Climate change protest in London on 12.4.19, photo Mary Finch   (Click to enlarge: opens in new window)

Simon Carter

After the United Nations said last year there is only 12 years left to avert a global climate catastrophe, people are rightly demanding that government and councils take immediate measures to reduce carbon dioxide emissions.

MPs and increasing numbers of councils have declared ‘climate emergencies’ to achieve net zero emissions – by 2050 in the case of the UK parliament, while some councils aim to be carbon-neutral by the 12-year deadline of 2030.

Many people will be rightly cynical over these declarations when successive Tory governments have slashed taxes and increased subsidies worth billions on North Sea oil and gas companies (£26 billion in 2016) while ending tax breaks on renewable energy.

Indeed, hypocrisy doesn’t appear to be in short supply. Leeds Labour council declared a climate emergency in March while committing to spend a reported £100 million on the expansion of Leeds Bradford airport – despite aviation being a significant source of carbon dioxide emissions.

So what could local councils do to help stop catastrophic climate change? To start with they could disinvest their £9 billion worth of pension funds from companies engaged in the fracking industry. At the end of 2017 councils had investments of £16.1 billion in fossil fuel industries.

They could also implement policies on transport and housing that could make a huge difference – for example, replacing diesel buses with electric or hydrogen fuel powered buses.

Moreover, public transport services should be frequent and cheap to encourage people to reduce car usage. But this would mean bringing public transport back into public ownership and reversing cuts in council subsidies.
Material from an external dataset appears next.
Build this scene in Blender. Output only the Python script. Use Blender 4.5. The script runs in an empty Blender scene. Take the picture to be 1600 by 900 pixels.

A programme of mass council house building using energy efficient materials and insulation would reduce energy consumption. Cheap housing near where people work, and likewise schools and health services, could significantly reduce travel time and hence people’s carbon footprint.

Council cuts

These measures and more beside could make a huge difference in addressing climate change.

However, councils have suffered huge spending cuts by governments over the last decade and even longer. And instead of resisting these attacks and setting no-cuts budgets – by using their reserves and borrowing powers as a temporary measure and mobilising the support of council workers and the community to resist – they have, including all Labour-run councils, capitulated to Tory-led austerity governments.

The inescapable conclusion is that the Tories need booting out and an incoming Corbyn Labour government must implement socialist policies to fund green alternatives.

This means nationalisation, under democratic workers’ control, of the big energy corporations, public transport, major construction companies and the banks, and so on. Then it would be possible to draw up an economic plan of production to meet people’s needs on a sustainable basis and seriously tackle climate change.